§ Goal
Give only the number of lines that include the string "Write".

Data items
• • • • • • •

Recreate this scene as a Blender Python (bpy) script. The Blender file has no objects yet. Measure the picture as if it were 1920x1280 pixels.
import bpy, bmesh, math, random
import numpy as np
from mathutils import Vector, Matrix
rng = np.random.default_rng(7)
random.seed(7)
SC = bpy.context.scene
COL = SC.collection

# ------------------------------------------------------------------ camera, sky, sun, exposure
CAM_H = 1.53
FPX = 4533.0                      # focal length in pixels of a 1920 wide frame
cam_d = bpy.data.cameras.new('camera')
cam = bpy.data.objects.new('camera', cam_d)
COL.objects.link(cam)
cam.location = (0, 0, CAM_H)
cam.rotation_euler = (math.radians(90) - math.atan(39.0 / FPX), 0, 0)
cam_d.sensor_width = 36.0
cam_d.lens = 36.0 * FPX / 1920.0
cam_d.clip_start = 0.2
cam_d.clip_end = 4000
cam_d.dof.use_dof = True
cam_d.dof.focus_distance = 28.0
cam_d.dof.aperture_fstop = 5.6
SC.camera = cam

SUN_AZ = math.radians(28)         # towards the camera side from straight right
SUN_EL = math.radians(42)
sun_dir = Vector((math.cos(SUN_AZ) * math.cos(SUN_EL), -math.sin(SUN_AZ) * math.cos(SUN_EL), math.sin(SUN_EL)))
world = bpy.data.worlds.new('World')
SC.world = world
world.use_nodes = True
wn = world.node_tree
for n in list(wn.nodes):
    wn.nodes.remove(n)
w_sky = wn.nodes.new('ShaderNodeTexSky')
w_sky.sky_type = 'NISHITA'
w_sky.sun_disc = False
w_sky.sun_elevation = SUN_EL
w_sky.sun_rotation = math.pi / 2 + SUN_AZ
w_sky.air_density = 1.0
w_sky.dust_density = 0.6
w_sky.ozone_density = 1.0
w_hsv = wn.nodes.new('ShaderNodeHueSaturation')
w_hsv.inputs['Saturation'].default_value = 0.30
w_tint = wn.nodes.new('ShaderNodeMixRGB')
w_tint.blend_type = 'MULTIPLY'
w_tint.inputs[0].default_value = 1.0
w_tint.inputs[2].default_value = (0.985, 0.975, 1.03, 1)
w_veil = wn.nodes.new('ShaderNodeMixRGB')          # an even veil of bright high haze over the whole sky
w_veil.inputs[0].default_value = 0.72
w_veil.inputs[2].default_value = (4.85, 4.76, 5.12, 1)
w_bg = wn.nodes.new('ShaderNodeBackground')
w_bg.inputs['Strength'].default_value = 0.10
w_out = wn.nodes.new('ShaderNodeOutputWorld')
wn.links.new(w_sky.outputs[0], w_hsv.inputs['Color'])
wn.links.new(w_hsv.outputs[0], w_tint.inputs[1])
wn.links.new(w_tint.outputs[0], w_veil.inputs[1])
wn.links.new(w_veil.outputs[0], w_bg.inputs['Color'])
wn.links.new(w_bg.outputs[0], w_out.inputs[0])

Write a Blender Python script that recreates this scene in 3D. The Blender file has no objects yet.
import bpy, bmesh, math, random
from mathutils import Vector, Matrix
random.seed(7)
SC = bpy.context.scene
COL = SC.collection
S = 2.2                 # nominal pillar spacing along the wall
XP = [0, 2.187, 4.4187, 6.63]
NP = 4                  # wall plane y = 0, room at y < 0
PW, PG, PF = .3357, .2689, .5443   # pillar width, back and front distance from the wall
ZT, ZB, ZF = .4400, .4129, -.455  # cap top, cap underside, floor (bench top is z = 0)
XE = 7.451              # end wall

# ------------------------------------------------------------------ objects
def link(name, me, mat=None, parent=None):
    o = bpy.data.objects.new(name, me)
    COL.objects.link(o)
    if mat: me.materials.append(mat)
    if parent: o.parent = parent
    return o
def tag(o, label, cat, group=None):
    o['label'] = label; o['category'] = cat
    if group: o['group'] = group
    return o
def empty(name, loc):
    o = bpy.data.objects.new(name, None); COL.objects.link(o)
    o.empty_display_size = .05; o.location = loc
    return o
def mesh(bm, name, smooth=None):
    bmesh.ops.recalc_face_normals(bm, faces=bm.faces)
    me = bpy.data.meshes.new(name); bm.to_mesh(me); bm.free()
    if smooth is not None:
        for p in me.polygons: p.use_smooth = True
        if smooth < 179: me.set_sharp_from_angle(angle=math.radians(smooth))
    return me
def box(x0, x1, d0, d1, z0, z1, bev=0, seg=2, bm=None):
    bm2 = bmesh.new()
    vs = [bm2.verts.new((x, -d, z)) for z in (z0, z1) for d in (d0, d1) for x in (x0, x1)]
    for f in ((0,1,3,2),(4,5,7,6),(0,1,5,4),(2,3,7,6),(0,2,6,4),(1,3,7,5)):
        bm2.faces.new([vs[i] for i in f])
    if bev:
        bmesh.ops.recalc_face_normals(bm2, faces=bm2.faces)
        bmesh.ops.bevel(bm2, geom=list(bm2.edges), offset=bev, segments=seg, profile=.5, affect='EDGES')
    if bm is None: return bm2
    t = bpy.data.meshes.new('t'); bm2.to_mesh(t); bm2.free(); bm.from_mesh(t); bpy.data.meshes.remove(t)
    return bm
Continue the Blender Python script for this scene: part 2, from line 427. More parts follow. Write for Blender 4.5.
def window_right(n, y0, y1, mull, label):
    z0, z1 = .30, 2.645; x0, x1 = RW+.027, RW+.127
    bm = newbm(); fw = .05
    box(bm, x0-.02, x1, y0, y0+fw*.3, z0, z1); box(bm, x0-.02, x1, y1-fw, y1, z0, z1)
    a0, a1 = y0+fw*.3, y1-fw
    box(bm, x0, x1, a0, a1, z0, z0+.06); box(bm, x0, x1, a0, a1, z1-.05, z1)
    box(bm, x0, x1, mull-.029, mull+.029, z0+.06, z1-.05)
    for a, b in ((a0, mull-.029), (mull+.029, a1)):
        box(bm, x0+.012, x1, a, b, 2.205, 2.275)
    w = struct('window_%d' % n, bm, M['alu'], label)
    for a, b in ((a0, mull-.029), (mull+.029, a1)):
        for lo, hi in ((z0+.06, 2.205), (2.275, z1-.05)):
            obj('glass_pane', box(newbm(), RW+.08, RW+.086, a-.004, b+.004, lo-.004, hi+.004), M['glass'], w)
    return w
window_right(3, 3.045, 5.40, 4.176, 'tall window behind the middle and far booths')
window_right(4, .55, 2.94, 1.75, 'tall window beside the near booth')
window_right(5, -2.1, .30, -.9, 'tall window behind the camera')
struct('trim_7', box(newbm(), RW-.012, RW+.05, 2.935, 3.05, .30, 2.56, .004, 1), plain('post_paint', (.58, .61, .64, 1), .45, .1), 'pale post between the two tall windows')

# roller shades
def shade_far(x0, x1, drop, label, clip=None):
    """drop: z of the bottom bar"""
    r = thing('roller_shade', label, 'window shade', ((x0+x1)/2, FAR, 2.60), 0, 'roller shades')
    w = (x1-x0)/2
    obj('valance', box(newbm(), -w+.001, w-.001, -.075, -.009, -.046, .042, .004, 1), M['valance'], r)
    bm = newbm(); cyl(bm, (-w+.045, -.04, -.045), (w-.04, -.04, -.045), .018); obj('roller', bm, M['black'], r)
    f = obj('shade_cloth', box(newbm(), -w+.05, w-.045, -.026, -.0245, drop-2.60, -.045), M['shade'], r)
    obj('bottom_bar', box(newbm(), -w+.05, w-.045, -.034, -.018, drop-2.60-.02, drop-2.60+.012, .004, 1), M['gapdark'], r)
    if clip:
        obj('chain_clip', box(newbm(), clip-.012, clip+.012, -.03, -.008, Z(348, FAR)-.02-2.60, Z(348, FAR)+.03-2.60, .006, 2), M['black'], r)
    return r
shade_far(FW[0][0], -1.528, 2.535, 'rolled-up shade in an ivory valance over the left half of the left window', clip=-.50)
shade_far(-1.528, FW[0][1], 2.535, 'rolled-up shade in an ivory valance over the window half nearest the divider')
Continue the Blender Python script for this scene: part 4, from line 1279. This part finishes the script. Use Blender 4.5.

• • • • • • •

§ Expected answer
2